[Set problem] Copy every line of the listing that holds the string "scene".

---*---

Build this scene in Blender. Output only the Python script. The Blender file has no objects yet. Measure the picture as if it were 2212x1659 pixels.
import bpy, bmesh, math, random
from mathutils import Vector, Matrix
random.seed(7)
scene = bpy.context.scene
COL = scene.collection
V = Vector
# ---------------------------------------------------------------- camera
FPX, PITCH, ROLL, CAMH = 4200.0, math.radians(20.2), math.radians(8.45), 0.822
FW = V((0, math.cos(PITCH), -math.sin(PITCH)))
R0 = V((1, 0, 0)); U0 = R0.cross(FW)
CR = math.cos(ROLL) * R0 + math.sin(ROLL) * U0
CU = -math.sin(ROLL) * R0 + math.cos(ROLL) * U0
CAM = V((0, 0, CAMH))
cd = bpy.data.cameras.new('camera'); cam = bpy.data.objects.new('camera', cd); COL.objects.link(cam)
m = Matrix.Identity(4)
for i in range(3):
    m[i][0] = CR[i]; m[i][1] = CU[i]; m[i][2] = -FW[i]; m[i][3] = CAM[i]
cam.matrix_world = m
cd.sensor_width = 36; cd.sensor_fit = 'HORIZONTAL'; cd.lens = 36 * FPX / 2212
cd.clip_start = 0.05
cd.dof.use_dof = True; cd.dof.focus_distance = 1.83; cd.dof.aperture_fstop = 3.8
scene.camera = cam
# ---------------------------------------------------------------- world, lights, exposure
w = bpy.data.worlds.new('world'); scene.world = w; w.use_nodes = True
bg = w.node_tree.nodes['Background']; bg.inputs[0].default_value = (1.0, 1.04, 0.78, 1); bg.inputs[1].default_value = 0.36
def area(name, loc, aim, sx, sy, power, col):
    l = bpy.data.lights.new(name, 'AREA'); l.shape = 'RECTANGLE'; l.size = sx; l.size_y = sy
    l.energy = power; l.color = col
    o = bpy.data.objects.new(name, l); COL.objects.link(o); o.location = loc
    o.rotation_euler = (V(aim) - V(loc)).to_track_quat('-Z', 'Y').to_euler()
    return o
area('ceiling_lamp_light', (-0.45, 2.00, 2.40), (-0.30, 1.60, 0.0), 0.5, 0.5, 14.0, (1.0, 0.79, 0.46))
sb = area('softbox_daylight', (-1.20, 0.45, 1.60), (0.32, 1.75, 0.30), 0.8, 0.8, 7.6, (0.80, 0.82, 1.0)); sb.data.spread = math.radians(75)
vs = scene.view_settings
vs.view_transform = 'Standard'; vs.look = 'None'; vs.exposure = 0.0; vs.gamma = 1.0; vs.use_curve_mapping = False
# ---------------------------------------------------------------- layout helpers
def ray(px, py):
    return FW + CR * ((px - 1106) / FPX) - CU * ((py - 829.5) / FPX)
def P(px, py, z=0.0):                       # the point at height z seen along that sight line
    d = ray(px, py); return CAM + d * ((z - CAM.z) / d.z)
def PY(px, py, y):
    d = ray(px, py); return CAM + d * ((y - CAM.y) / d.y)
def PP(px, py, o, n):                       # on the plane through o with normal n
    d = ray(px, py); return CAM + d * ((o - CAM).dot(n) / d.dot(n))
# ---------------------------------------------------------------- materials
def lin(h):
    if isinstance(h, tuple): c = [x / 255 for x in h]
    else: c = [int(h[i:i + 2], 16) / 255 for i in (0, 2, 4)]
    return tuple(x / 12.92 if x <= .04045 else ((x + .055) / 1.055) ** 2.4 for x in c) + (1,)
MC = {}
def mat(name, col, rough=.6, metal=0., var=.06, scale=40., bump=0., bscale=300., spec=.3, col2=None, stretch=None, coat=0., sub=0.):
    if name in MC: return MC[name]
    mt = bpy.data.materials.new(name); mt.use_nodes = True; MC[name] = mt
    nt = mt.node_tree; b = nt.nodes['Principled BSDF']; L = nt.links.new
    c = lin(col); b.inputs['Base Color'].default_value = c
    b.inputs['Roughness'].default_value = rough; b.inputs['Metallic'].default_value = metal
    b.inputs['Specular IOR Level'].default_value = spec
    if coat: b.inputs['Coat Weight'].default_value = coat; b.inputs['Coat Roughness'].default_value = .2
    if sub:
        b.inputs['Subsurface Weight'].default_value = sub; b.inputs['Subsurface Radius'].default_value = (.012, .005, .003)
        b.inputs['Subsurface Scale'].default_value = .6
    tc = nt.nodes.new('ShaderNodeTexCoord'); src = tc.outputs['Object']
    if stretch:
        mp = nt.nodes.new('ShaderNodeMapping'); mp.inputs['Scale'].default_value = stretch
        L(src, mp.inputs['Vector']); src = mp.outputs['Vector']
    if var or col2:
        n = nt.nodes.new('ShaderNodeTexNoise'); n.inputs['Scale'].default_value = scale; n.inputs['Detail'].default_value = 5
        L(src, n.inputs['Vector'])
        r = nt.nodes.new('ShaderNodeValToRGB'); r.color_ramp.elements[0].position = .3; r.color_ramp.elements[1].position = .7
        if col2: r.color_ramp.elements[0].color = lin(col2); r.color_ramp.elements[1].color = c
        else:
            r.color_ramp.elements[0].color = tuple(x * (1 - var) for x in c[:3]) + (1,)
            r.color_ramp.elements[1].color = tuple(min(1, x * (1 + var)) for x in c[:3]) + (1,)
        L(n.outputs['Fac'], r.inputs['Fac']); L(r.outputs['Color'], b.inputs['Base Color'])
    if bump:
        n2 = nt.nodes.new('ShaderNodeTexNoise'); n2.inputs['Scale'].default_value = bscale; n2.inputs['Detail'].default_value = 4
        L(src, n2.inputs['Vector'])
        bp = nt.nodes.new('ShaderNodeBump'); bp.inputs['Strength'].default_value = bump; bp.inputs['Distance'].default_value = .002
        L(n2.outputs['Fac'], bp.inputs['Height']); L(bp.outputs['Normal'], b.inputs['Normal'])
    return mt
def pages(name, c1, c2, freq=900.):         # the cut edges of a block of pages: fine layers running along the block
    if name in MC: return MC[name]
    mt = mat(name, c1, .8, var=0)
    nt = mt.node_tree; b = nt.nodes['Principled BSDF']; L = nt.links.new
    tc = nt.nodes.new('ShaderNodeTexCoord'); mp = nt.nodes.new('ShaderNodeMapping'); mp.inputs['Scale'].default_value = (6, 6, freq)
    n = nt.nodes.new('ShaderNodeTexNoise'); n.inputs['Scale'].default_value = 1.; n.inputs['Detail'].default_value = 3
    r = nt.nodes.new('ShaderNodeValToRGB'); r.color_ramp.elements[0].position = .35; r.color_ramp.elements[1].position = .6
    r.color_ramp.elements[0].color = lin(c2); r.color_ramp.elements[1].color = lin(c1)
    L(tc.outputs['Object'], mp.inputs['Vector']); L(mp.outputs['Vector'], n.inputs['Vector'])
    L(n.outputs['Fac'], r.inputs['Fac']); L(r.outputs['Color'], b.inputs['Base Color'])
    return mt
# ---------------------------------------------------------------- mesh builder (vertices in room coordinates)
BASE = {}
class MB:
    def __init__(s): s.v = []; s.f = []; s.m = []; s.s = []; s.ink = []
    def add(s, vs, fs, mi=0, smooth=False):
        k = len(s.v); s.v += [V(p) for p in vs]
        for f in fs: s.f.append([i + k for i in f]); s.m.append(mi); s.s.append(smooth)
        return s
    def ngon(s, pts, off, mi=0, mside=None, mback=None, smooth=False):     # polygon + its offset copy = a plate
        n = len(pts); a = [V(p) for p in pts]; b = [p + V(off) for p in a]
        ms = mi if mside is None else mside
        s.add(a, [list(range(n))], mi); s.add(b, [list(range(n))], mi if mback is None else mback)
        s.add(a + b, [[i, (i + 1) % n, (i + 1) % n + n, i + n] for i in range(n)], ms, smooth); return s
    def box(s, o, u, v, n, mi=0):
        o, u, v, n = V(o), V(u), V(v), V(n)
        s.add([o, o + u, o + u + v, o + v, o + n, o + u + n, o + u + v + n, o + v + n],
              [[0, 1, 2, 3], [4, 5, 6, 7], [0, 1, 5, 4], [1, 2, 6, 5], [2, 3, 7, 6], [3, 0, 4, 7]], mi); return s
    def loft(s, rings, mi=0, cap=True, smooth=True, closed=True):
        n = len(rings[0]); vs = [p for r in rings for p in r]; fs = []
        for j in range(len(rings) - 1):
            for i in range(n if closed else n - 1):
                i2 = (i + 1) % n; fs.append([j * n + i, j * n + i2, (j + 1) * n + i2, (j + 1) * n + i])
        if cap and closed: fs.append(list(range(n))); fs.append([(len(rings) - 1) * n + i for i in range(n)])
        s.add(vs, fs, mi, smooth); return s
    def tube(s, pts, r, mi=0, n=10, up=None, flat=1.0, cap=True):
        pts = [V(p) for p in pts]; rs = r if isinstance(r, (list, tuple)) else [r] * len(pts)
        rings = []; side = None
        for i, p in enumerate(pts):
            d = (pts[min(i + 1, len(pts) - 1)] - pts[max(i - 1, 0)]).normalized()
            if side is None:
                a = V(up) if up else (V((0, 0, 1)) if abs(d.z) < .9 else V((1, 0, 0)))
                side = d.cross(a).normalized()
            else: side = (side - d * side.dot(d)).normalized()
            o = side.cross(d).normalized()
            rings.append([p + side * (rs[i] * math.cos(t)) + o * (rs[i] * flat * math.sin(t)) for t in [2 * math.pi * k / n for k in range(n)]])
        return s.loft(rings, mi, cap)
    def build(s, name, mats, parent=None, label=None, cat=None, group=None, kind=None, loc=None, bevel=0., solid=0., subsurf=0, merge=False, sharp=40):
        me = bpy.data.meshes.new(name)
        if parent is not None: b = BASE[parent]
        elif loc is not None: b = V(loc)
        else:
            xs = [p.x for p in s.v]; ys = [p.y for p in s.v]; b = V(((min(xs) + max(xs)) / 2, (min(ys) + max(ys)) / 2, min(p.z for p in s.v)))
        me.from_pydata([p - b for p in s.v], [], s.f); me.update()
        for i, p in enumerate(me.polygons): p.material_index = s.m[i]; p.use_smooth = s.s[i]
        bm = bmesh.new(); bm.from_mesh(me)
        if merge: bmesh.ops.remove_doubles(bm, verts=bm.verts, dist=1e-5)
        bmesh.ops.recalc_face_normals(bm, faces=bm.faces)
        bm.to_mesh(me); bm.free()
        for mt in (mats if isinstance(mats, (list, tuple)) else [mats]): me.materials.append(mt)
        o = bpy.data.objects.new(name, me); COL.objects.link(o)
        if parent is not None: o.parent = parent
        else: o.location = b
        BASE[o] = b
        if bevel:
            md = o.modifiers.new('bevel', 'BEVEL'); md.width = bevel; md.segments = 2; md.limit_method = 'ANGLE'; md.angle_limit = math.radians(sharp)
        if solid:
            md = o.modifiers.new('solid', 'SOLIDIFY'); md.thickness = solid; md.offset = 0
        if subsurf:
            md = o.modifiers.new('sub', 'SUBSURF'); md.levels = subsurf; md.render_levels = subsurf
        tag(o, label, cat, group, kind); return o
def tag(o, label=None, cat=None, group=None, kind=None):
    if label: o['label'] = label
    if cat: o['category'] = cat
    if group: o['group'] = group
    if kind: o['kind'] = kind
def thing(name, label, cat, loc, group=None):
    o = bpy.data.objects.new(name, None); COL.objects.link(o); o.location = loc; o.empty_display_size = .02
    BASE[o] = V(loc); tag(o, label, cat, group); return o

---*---

[Written solution]
Build this scene in Blender. Output only the Python script. The Blender file has no objects yet. Measure the picture as if it were 2212x1659 pixels.
scene = bpy.context.scene
COL = scene.collection
scene.camera = cam
w = bpy.data.worlds.new('world'); scene.world = w; w.use_nodes = True
vs = scene.view_settings